E o cinema não se cansa de mostrar esses supostos casais “felizes”, que se escondem atrás de um relacionamento falso, enfadonho, vivendo de aparências, e martirizados e feridos no seu íntimo, como no ótimo filme “Beleza americana” (vencedor de cinco prêmios “Oscar”, inclusive melhor filme de 2000).

“American Beauty” é o protótipo fiel (e infiel, aproveitando o trocadilho) desses casais fakes, onde os protagonistas (Annette Bening e Kevin Spacey) são frequentemente vistos em público proferindo o famoso “honey” (que, ao pé da letra, significa “mel” e corresponde ao nosso “amooor ou queridaaa”) mas literalmente não se suportam e, óbvio, sempre rola affairs”, como era de se esperar, por baixo dos panos dessas relações falidas.

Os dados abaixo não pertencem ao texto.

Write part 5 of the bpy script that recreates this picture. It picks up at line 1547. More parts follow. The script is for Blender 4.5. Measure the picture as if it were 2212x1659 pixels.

O medo de não conseguir outro relacionamento futuro (mais comum no caso das mulheres) ou de acharem que outro relacionamento poderá ser tão ou mais problemático que o atual (no caso dos homens) leva essas pessoas a continuarem eternamente nessas relações falsas e frustantes. 

Eu, sinceramente, prefiro ter a incerteza do futuro à certeza do presente decadente e falido – meu caminho é cada manhã, não procure saber onde estou, meu destino não é de ninguém... (Capital inicial em Primeiros erros).




Existe até comédia teatral sobre esses relacionamentos falidos, como é o caso do monólogo  “Não sou feliz...mas tenho marido” (com Zezé Polessa), mas vai por mim, viver neste tipo de relação, melhor “um vibrador” (rsrsrs); e leva a mal não, mas homem que vive “pulando cerca”, sinceramente, para mim “não serve nem para limpar o cocô do meu cachorro” (que eu nem tenho, uahuahuah).